Is the country really equipped to deal with the retirement income problem?
Faced with increasing longevity risk, an aging population, and economic uncertainty on the horizon, the problem of retirement income planning is becoming increasingly top-of-mind for countless plan members.
But even with its reputation as a forerunner in investment product innovation, the Great White North is still woefully under-equipped to meet the challenge of decumulation, according to one top advisor.
“The reality is that there's little to nothing out there,” says Jason Pereira, financial planner at Woodgate Financial. “The only real options are single-premium immediate annuities and non-guaranteed tontines.”
Pereira argues that compared to Canada, the US financial industry offers far more options for guaranteed retirement income. That’s partly due to the US tax code, he explains, as it allows far more favourable tax treatment of variable annuities than what Canadians could expect for segregated funds, which are the closest equivalent product in Canada.

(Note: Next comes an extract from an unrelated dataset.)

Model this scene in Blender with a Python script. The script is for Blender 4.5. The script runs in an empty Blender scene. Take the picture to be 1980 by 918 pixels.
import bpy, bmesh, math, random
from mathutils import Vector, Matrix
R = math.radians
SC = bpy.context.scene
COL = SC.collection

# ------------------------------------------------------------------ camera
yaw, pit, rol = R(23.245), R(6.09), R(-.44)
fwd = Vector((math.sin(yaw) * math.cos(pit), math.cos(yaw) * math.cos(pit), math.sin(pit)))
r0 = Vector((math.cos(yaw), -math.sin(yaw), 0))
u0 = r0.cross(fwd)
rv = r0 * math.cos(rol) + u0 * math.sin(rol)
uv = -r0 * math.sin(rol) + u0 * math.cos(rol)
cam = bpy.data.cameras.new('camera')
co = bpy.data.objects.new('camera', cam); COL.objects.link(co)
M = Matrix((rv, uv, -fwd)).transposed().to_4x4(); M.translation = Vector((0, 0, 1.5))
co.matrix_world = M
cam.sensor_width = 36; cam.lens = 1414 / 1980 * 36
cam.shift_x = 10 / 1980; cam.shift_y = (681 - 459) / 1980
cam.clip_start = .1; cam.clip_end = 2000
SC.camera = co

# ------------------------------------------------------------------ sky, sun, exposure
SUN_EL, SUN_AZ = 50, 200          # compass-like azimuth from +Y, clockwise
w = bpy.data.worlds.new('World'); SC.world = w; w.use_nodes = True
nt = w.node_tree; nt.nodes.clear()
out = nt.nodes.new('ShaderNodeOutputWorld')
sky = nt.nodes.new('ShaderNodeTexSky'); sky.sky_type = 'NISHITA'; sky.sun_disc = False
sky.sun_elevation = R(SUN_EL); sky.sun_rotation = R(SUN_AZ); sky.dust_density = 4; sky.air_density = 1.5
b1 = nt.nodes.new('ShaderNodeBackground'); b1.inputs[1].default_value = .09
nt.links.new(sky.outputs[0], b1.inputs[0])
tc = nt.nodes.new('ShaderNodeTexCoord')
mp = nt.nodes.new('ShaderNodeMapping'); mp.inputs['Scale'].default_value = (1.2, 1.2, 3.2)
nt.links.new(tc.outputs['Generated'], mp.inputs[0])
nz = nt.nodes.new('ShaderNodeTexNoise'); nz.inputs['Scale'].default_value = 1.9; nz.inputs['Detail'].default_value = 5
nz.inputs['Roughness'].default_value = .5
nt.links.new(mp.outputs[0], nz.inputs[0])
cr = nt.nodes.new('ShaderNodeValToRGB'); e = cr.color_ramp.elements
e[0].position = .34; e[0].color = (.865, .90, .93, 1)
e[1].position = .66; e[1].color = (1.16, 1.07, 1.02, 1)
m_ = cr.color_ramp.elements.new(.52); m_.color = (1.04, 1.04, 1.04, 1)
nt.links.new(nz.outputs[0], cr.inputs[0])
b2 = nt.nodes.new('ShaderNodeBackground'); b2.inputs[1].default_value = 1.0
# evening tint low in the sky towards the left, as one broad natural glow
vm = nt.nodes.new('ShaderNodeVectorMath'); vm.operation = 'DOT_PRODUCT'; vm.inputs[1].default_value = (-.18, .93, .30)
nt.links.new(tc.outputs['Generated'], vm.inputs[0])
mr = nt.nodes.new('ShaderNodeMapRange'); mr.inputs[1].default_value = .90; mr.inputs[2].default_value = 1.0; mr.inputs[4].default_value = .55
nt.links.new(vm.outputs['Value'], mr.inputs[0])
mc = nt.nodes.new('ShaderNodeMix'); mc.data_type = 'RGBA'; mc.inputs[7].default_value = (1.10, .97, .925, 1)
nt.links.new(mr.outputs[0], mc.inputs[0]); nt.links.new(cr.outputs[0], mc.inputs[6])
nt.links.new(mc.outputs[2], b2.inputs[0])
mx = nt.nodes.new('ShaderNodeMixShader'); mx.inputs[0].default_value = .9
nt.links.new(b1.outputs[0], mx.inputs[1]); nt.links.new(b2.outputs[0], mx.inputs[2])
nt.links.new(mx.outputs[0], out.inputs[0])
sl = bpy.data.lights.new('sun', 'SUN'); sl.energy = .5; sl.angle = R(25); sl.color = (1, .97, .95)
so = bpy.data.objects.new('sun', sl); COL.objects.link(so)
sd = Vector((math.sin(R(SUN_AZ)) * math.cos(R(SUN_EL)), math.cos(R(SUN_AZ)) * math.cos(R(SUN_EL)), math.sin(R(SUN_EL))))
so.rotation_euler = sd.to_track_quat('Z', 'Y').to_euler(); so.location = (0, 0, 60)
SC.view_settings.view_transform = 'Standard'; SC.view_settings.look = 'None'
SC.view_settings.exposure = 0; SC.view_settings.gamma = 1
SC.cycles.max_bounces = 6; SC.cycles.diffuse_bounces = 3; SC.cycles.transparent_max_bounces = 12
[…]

Effective January 2020, the federal government changed tax rules to allow advanced life deferred annuities (ALDAs) to be a qualifying annuity purchase from certain registered plans. As the name suggests, ALDAs give the annuitant the option to delay their annuity payments, though the payments must be started before the year in which the annuitant turns 85.
But after several years of that legislation being passed, Pereira notes, insurers have yet to launch an ALDA for use in registered plans. “This is a proven market. The ALDA is an almost-100% carbon copy of QLACs [qualified longevity annuity contracts] in the US.”

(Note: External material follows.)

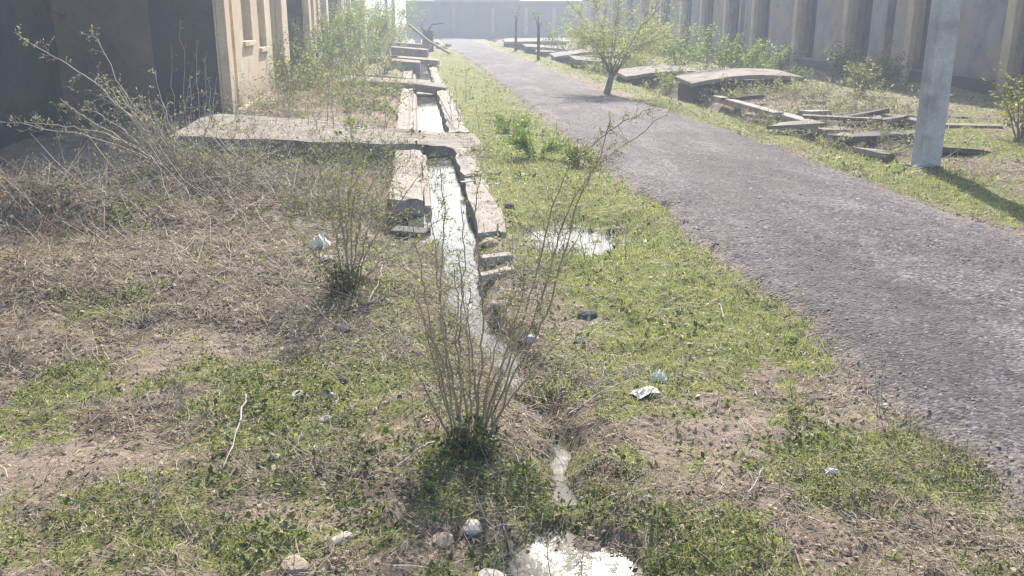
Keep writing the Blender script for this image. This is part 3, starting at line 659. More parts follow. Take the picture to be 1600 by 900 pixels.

While many advisors across Canada already style themselves as experts in retirement income and decumulation planning, he argues that the general understanding of quantitative methods to effectively model decumulation is “borderline non-existent” across Canada’s advice industry, with most retirement income conversations being addressed through dividends and other traditional investment strategies.
“I talk to advisors at conferences in the US, and there's so much debate about different modelling and drawdown scenarios, specialized software, Monte Carlo analyses, and all these other methods to try and optimize around retirement income,” he laments. “Most banks won't even provide their advisors with the option to use Monte Carlo analysis to stress-test their portfolios.

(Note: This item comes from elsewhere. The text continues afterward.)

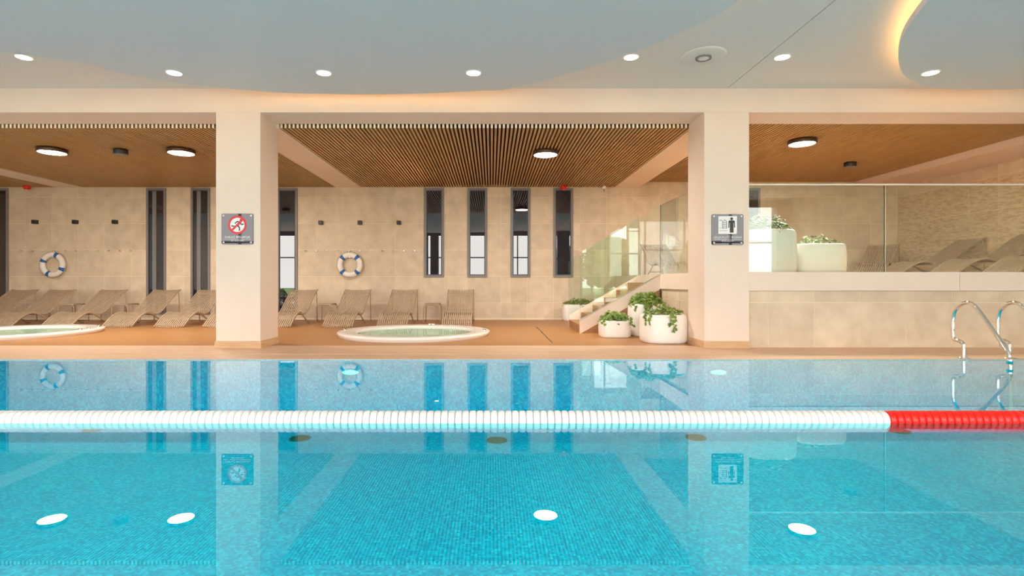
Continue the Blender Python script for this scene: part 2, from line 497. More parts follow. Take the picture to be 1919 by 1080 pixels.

“For the most part, we’re modelling straight-line assumptions, which do not communicate the risks that are happening in reality,” he says. “If you're not even modelling for how a decumulation plan could go off the rails, that how are you actually dealing with longevity risk?”
While he considers single-premium immediate annuities “great products” for retirement income, Pereira argues they’re massively undersold partly because of the incentives around them: the recommending advisor gets a one-time commission, rather than an ongoing fee.
Canadians are all for the idea of pensions and guaranteed income in retirement, he says, but many clients have difficulty with the idea of “cutting what is probably the second-biggest cheque in their lives, next to buying a house, to an insurance company.”
And while tontines could very well be the radical retirement-income innovation that Canadians need, Pereira says they still have to overcome the reality that they’re still new and have yet to prove their effectiveness.
“They need to survive long enough for people to see them work. People need to see these tontines deliver returns that are comparable to the market, and see how the mortality credits can add to their individual returns. Imagine opening your statement to see they added 3% to your return and knowing that number will go up the longer you live,” he says. “I would love to see the insurance companies step up with more solutions like these. …. They have the ability to make all this, but no one's rising to the challenge.”